There is nowhere saying bumping every few weeks is ok. I read all
documentation related to sending a patch.
> > If my patch was seriously bad, then fine. But seriously *no one cared*.
I think contribution management is a serious issue here.
What happens when you send a patch is that if you're lucky someone
> will be interested and put some effort to review and eventually get it
> pushed, which depending on several factors might require several
> interactions.
>
The only few times I've been completely ignored while trying to contribute
to FLOSS software was software that ended up being forked with a better
alternative because it was run by shitty people. However I am not saying
that FFmpeg is that way.
> Sometimes contributors are side-tracked or frustrated and the review
> process is interrupted.
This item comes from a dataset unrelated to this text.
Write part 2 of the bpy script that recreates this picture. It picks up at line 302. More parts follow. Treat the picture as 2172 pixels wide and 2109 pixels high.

Sometimes the reviewer won't reply, and the
> review also might be stuck (in this case you might want to ping the
> patch).
>
> Sometimes there is no qualified or interested developer around, or
> maybe those ones are busy with other things (and it's easy to miss
> a patch, especially if you don't check emails since a few days and you
> got hundreds of backlog emails).
>
> In general, this is done on a best effort basis (read as: most
> developers are volunteers and they might have job/families/stuff to
> tend to), there is no guarantee that a patch might be reviewed in a
> timely fashion.
>
> This is not a problem specific with FFmpeg, but in general with most
> FLOSS projects.
>
> Probably we should find ways to fund such activites, so that a
> developer can spend more time on reviewing work, but this comes with
> other risks/issues (since managing money is also complex of potential
> tensions in a mostly volunteering-based project)
Yep, you are completely right. I cannot say you aren't right.
>
It's also very difficult to track the sent patches, and that's why
> having a Pull-Request process a-la github has been proposed several
> times; we cannot switch to github for several reasons (licensing and
> affilitation issues with platform owner) and handling your own gitlab
> is costly and we lack volunteers at the moment.
I saw that conversation. It just sounds like over-complication for this
project. Email can be okay if done right. Not user-friendly but if its
documented good then its mostly fine.
>
>
We are using patchwork to mitigate the tracking issue:
> https://patchwork.ffmpeg.org/project/ffmpeg/list/
>
> but that's not really providing an effective workflow.
>
> Personally I find the status tracking confusing, e.g.:
>
> https://patchwork.ffmpeg.org/project/ffmpeg/list/?series=&submitter=&state=&q=TTML&archive=both&delegate=
>
> I cannot easily figure out what was integrated and what not.
>
Funny to see my old patch on that list.